[YOUR TASK] In the listing below, locate the line with "Build this scene" and the line with "COL = SC.collection", then output both and everything between them exactly, minus any pictures.

-- Begin DATASET --

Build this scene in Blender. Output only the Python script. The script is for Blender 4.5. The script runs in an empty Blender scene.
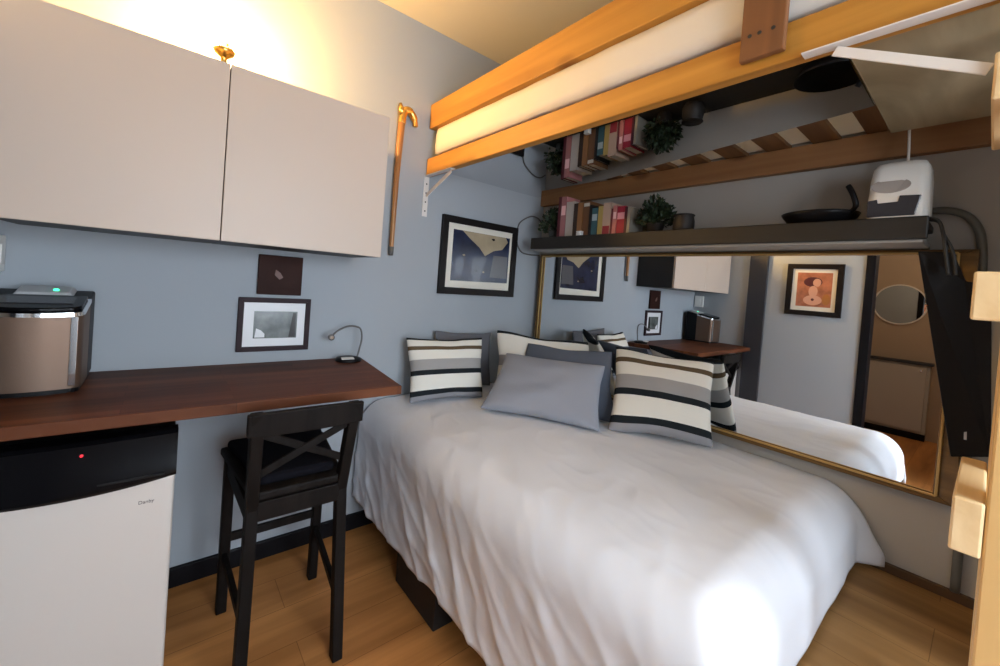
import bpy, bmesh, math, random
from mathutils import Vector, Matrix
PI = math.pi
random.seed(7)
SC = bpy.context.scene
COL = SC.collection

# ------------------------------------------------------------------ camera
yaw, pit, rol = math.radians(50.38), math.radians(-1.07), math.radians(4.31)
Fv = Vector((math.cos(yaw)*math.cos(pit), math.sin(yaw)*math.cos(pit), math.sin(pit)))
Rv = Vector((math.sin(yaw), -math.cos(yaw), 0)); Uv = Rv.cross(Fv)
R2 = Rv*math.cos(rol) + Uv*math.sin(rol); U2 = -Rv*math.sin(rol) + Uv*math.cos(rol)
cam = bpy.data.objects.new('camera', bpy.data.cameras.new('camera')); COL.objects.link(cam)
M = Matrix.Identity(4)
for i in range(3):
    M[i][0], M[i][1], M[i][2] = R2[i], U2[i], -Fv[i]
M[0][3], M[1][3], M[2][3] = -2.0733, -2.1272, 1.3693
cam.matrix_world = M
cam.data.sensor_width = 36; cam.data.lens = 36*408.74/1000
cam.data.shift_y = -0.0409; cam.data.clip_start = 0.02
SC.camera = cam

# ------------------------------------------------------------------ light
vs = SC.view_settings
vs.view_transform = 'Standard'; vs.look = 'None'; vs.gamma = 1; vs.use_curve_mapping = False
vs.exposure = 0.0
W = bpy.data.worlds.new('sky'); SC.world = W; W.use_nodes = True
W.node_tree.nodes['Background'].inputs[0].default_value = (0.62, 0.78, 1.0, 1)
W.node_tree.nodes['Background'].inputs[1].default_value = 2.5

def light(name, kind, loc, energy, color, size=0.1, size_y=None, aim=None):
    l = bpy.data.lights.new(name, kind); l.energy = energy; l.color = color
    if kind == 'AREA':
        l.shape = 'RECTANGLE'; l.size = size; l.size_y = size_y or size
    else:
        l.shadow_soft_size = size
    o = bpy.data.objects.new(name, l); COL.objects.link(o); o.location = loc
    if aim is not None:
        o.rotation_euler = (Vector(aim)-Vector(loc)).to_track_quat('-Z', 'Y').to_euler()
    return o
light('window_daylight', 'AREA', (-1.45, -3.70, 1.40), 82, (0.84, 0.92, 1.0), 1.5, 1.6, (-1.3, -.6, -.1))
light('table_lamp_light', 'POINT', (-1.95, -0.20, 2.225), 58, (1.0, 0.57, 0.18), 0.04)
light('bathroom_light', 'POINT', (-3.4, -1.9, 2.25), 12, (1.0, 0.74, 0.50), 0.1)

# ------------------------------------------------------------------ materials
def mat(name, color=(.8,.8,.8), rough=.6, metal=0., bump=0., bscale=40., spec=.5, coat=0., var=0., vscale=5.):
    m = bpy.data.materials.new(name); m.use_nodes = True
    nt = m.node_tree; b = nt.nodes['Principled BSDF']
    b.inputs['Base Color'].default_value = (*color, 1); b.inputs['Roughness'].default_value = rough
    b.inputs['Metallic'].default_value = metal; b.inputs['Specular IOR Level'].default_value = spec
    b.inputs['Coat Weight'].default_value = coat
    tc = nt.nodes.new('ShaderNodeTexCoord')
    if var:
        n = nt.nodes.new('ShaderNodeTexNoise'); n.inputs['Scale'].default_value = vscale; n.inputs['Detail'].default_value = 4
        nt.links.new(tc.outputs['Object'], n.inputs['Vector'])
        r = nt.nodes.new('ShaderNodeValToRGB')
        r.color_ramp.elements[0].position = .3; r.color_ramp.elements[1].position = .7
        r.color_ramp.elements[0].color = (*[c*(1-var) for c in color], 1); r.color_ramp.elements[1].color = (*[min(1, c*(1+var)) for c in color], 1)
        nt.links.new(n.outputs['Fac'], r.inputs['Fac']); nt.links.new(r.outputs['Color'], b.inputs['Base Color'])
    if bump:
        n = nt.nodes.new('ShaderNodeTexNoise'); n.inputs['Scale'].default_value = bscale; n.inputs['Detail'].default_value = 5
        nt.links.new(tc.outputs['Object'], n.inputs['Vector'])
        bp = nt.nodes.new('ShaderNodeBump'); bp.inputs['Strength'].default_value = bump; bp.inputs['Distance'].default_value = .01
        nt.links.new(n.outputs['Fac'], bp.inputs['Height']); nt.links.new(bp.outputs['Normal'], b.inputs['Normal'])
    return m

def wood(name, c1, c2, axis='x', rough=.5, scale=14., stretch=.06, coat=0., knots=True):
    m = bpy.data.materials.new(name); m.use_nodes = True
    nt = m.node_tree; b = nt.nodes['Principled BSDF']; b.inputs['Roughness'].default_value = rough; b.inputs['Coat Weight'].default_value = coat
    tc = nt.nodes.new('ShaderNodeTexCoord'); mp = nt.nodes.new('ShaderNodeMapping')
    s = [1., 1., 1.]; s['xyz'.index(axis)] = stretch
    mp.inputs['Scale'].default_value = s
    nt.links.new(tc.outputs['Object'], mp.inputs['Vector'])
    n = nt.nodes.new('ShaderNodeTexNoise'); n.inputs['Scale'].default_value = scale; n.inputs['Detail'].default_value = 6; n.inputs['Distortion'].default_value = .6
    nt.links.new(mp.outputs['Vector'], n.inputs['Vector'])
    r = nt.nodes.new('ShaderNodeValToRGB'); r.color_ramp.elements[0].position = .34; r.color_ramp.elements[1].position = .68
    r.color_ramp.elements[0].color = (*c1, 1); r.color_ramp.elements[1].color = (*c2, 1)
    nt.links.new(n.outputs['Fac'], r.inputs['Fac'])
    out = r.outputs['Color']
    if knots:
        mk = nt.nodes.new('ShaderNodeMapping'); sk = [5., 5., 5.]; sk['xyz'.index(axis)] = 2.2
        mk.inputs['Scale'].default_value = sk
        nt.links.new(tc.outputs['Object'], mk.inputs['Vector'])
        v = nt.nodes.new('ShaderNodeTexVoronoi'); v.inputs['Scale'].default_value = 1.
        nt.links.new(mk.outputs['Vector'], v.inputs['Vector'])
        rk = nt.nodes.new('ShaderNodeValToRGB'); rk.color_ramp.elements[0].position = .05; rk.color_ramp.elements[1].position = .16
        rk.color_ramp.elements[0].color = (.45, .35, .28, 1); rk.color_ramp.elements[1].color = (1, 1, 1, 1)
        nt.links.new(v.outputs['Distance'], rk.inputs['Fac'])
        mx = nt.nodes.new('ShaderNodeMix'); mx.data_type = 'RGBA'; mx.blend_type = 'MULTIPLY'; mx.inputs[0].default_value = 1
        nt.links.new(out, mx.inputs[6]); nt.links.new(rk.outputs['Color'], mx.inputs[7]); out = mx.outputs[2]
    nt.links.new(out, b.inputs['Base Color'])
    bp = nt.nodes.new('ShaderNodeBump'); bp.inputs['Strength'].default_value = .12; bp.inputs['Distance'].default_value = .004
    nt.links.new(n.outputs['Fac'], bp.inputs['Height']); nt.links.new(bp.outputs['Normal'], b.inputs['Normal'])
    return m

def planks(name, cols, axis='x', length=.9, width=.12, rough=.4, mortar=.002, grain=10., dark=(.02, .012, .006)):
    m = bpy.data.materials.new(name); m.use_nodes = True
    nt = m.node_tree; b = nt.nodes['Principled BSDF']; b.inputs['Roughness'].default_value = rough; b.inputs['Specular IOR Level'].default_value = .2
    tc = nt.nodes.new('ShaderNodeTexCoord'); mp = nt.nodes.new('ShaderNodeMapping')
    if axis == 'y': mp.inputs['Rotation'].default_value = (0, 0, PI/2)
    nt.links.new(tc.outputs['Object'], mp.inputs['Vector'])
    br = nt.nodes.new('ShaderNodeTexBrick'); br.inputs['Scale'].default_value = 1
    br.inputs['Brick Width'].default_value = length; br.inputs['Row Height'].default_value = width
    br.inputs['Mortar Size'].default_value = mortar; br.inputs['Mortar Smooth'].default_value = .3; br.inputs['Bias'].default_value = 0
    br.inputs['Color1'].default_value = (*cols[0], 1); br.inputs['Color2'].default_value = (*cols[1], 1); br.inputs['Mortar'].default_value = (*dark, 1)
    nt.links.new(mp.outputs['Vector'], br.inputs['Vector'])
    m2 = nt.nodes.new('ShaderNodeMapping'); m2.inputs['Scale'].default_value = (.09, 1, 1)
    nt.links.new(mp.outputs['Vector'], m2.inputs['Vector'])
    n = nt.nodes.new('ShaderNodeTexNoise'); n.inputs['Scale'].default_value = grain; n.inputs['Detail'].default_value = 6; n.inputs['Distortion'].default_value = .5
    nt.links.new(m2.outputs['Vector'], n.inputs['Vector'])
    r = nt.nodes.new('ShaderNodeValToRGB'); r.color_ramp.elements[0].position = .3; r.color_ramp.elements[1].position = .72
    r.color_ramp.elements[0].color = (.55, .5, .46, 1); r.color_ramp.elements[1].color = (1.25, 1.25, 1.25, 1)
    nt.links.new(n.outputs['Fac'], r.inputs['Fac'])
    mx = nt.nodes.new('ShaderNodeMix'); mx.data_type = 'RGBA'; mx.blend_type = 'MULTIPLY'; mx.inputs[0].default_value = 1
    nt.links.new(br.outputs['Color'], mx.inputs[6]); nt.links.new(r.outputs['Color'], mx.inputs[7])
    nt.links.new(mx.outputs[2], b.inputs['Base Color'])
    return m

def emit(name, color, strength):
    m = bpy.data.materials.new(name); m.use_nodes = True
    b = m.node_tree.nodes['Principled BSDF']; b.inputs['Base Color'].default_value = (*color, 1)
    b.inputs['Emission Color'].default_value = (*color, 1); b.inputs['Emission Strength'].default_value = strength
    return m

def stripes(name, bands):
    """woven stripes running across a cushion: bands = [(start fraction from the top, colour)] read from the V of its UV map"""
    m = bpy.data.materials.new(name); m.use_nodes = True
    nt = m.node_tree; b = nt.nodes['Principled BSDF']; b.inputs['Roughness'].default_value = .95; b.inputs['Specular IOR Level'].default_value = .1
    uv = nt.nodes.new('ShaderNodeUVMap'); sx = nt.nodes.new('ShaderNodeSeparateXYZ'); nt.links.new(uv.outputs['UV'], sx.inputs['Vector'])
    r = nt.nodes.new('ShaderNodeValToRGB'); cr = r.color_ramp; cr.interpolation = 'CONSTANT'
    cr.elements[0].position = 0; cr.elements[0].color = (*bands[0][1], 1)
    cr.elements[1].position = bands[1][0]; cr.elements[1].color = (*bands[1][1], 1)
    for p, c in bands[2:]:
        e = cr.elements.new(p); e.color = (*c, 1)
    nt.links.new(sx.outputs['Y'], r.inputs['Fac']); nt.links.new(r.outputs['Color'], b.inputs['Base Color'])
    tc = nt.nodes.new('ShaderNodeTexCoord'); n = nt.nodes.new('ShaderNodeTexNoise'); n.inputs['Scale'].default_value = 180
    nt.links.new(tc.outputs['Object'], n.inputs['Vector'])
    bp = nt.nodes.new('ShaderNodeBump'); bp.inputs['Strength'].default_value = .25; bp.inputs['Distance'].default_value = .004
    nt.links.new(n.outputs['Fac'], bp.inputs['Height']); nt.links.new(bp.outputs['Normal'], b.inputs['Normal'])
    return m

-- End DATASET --
-- Begin DATASET --

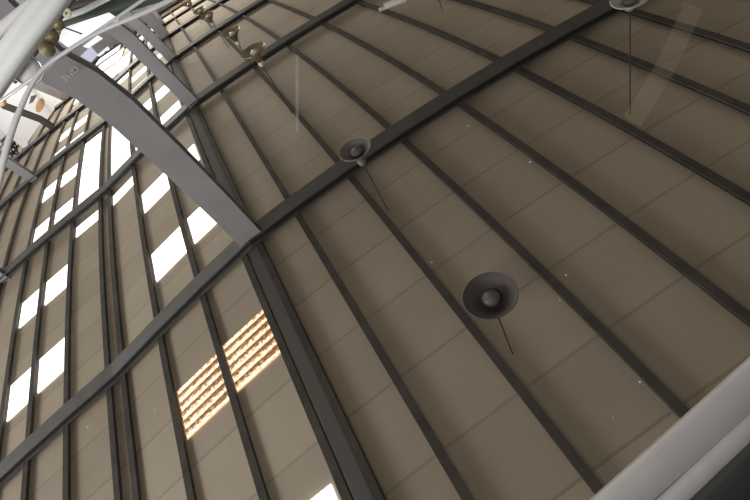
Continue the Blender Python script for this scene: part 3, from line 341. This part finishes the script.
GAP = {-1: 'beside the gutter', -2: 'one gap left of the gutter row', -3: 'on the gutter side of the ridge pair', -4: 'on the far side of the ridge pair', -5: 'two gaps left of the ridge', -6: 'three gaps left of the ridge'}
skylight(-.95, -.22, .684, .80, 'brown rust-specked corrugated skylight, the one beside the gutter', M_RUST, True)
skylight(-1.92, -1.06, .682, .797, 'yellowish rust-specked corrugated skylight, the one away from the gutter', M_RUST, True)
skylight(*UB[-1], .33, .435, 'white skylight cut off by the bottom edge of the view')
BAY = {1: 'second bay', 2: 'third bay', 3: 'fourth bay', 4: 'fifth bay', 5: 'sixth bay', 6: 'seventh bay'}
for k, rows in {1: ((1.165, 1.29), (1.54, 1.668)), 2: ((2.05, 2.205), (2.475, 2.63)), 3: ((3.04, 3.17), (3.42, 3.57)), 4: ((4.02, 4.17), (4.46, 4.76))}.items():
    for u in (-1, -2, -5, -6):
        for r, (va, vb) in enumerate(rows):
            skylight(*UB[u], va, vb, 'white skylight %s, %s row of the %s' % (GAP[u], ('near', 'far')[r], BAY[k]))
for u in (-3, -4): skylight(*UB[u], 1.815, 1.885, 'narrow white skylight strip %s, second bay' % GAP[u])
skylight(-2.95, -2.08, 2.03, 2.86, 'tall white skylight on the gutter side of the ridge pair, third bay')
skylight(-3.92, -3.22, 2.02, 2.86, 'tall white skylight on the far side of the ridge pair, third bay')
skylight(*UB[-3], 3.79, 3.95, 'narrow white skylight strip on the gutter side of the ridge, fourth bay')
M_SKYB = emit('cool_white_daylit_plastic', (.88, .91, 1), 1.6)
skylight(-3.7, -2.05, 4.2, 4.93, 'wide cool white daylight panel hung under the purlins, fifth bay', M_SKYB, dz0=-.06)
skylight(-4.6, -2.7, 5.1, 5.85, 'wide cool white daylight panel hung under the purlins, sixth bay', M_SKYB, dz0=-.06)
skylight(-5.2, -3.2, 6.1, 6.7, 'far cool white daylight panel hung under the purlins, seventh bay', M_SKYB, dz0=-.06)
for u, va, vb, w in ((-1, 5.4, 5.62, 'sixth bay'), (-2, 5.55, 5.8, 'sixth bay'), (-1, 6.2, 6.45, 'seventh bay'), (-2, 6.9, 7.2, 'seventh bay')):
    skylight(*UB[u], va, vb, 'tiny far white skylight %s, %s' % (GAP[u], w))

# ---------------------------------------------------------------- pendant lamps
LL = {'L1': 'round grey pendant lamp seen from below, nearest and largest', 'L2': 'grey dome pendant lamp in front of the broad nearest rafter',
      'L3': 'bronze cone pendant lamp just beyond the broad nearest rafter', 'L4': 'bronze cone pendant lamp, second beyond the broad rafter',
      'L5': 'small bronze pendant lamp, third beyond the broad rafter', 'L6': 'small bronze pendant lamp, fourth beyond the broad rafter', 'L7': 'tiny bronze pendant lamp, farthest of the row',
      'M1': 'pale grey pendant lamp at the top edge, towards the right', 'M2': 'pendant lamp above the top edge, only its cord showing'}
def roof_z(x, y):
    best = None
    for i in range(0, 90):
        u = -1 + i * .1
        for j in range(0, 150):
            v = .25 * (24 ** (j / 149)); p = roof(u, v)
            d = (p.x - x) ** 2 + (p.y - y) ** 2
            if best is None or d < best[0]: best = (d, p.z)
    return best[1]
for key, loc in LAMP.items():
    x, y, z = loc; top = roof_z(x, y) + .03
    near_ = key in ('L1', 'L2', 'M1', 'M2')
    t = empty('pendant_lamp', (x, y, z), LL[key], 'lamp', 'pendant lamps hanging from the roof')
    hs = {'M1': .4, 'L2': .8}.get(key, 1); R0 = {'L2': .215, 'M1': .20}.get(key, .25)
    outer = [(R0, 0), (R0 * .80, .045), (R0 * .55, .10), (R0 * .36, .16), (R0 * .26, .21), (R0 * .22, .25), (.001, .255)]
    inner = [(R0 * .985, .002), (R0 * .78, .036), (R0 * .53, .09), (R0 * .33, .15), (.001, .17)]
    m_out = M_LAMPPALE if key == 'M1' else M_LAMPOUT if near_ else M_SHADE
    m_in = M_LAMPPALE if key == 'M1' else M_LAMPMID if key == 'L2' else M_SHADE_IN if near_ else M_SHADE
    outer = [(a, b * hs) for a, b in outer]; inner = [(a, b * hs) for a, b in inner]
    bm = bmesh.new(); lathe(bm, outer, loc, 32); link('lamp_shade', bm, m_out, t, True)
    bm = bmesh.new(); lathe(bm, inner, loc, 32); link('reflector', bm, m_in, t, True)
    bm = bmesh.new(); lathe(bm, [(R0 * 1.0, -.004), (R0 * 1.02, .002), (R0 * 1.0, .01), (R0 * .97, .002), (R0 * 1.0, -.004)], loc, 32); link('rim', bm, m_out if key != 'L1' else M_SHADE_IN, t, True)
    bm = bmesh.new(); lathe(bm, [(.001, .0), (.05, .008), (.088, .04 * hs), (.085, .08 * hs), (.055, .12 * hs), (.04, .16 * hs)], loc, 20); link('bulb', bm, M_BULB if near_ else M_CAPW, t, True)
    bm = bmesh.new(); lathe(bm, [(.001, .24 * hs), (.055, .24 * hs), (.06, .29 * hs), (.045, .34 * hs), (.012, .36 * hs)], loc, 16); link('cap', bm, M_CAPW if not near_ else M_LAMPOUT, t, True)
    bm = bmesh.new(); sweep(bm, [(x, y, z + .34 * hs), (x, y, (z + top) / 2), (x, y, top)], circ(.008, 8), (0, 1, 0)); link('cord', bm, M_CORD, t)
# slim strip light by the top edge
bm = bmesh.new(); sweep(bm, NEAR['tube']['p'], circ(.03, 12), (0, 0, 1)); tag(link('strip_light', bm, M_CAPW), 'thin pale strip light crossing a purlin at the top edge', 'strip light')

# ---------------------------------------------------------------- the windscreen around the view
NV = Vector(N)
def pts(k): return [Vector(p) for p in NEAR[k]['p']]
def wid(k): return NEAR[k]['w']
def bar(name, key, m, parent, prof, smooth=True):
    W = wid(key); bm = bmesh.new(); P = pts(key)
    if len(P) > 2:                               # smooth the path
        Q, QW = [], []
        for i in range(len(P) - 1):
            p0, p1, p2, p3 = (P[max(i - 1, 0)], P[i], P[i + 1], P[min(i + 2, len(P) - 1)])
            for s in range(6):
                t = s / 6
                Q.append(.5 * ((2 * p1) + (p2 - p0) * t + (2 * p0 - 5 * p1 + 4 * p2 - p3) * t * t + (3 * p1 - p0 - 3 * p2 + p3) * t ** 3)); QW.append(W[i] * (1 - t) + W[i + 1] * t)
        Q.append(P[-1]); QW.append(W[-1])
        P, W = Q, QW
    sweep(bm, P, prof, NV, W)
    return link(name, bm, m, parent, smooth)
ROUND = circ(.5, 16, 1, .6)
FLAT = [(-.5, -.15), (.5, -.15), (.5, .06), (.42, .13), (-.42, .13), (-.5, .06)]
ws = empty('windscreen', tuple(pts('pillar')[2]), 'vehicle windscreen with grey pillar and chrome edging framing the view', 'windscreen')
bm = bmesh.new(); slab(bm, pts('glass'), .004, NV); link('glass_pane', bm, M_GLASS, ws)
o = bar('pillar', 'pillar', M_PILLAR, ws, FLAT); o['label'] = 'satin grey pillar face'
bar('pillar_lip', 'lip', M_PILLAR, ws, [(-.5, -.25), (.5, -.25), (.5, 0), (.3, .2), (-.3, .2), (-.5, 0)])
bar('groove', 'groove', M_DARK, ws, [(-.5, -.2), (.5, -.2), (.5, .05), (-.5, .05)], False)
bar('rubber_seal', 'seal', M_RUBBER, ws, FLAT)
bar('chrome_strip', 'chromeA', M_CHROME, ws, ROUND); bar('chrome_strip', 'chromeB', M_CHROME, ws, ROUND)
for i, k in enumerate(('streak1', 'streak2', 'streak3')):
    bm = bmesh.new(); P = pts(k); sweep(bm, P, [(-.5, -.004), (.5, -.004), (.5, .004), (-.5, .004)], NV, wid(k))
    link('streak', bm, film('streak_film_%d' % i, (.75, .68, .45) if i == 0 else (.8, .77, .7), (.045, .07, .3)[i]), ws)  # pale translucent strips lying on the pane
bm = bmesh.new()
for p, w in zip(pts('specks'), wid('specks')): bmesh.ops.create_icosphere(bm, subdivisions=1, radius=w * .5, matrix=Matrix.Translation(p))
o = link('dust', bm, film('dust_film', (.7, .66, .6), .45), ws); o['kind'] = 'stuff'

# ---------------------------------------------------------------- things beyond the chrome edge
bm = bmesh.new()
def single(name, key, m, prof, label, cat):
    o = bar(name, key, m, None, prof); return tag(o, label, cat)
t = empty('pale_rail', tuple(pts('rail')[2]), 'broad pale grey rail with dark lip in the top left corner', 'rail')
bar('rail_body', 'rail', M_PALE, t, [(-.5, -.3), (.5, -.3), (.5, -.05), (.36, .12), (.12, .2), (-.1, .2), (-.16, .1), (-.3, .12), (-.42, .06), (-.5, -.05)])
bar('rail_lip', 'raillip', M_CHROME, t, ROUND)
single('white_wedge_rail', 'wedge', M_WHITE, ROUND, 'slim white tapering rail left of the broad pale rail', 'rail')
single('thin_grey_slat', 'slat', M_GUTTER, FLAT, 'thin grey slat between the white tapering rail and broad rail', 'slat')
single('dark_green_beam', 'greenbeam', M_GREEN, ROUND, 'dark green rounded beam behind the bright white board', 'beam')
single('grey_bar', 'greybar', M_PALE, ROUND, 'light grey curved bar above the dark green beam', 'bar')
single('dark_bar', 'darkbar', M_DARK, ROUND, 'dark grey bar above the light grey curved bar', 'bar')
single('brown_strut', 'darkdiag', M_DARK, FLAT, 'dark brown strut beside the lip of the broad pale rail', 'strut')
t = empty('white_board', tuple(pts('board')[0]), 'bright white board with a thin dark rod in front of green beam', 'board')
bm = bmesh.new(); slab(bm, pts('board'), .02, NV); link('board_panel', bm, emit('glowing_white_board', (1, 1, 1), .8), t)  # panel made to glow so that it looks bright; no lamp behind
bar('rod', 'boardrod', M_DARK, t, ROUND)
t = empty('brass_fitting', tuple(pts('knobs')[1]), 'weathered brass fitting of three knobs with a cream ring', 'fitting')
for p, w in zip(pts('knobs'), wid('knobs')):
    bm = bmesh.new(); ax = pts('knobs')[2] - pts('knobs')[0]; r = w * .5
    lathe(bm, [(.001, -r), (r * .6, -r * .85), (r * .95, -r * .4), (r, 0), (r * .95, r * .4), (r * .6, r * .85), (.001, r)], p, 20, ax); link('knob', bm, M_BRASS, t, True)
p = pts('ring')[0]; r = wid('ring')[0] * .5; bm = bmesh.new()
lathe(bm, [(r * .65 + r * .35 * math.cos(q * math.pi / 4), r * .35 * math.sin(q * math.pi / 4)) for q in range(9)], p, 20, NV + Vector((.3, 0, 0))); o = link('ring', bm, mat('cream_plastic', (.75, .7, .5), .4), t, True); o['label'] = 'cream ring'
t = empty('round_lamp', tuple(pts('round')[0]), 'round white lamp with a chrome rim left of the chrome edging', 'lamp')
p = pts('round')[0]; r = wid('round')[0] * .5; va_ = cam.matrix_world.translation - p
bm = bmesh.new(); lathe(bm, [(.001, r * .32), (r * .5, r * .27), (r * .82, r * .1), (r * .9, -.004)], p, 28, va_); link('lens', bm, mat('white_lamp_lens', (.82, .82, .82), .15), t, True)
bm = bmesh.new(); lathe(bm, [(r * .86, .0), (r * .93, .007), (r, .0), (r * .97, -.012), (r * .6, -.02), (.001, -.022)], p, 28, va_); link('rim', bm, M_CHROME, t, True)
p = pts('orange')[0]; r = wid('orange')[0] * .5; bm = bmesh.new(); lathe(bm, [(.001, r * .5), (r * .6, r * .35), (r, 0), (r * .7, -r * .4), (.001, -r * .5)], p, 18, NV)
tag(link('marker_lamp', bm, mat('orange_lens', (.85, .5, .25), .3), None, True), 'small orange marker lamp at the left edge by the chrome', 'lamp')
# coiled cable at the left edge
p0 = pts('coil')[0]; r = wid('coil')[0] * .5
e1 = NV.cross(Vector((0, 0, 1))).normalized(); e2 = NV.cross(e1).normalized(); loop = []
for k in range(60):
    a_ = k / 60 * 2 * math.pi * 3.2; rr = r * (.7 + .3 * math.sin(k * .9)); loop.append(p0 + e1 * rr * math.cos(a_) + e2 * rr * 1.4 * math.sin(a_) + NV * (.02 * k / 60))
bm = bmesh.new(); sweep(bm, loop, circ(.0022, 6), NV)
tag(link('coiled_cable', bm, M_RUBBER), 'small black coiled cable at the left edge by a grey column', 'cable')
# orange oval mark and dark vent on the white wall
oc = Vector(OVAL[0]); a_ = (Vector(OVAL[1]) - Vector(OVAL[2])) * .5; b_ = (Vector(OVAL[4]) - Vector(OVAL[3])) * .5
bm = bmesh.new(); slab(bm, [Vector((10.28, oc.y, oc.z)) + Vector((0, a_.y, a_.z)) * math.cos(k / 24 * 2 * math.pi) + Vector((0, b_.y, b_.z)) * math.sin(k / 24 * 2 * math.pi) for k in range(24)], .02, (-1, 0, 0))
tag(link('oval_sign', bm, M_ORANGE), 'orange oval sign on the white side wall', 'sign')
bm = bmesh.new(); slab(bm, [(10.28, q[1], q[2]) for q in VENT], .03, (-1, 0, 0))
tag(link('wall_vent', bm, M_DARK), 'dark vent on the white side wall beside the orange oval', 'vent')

-- End DATASET --

[WORKED SOLUTION]
Build this scene in Blender. Output only the Python script. The script is for Blender 4.5. The script runs in an empty Blender scene.
import bpy, bmesh, math, random
from mathutils import Vector, Matrix
PI = math.pi
random.seed(7)
SC = bpy.context.scene
COL = SC.collection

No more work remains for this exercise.